A recent Index forum article questioned the spending of $80 million by certain churches to "accommodate a few thousand people," while our SBC spent "less than $135 million last year to reach the entire world through the IMB and NAMB."
To look at a "mega-church" or a "large metro church" from the outside and assume that they have misunderstood the Great Commission or have "misplaced purposes" simply because they borrow money, build large buildings, and provide for large ministry program budgets does not mean that they have really done so.
While I cannot speak for other large churches, I am well familiar with how our annual church budget comes into being. Budget preparation begins with prayer. Those responsible for its formulation are held accountable through the entire process. The Great Commission is the very heart of our annual budget.
One Wednesday night several years ago, many discipleship classes were being taught in the large, unpaid-for education building on our campus. At the request of his faithful wife, a lost man showed up in a Covenant Marriage class that I was teaching. Long story short, the man got saved and later surrendered to fulltime ministry. He went on to seminary, and now pastors a growing church in another part of the state.
Just last Sunday our church ordained another brother to the Gospel ministry who is about to leave to serve on the staff of a "mega-church" in another state. If space permitted I could share many stories like this one. In fact, under the leadership of Frank Cox, our senior pastor for the past twenty-four years, at least 156 people have been called as fulltime pastors, staff members and missionaries.
If our church had not borrowed money, built buildings, and provided ministries for them and their families, many would not have joined our church. But we did, and they did. Now, these people have willingly left the "few thousand" in our church and are presently carrying on the Lord's work around the world. I really believe that people from many other "mega-churches" who are in debt for buildings could give similar testimonies.
Our church consistently gives a significant amount of our annual receipts to world missions through the Cooperative Program (CP), our local Baptist association, and other world and local missions. Our consistent CP giving, along with many other large and small churches, provides funding to help IMB and NAMB accomplish their missions. This same giving also helps to defray some of the costs to the Southern Baptist seminary students (like Mr. Nix) that are preparing for ministry.

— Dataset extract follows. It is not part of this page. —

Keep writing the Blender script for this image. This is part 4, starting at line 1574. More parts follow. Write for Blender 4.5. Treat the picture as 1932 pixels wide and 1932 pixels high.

I would be among the first to say that I do not like borrowing money, either personally or for church building purposes. However, I do believe that God gives certain groups of believers unique "windows of opportunity" to reach into communities where thousands and thousands of lost people live right at the doorsteps of their churches.
If borrowing money to build adequate facilities to reach such people is required, then so be it! Great Commission spending doesn't necessarily have to occur halfway around the globe for it to be Great Commission work.
Finally, when it comes to borrowing money, I recently heard someone say, "When it is all said and done, I would rather be in debt to the bank than in debt to the Great Commission." I must agree.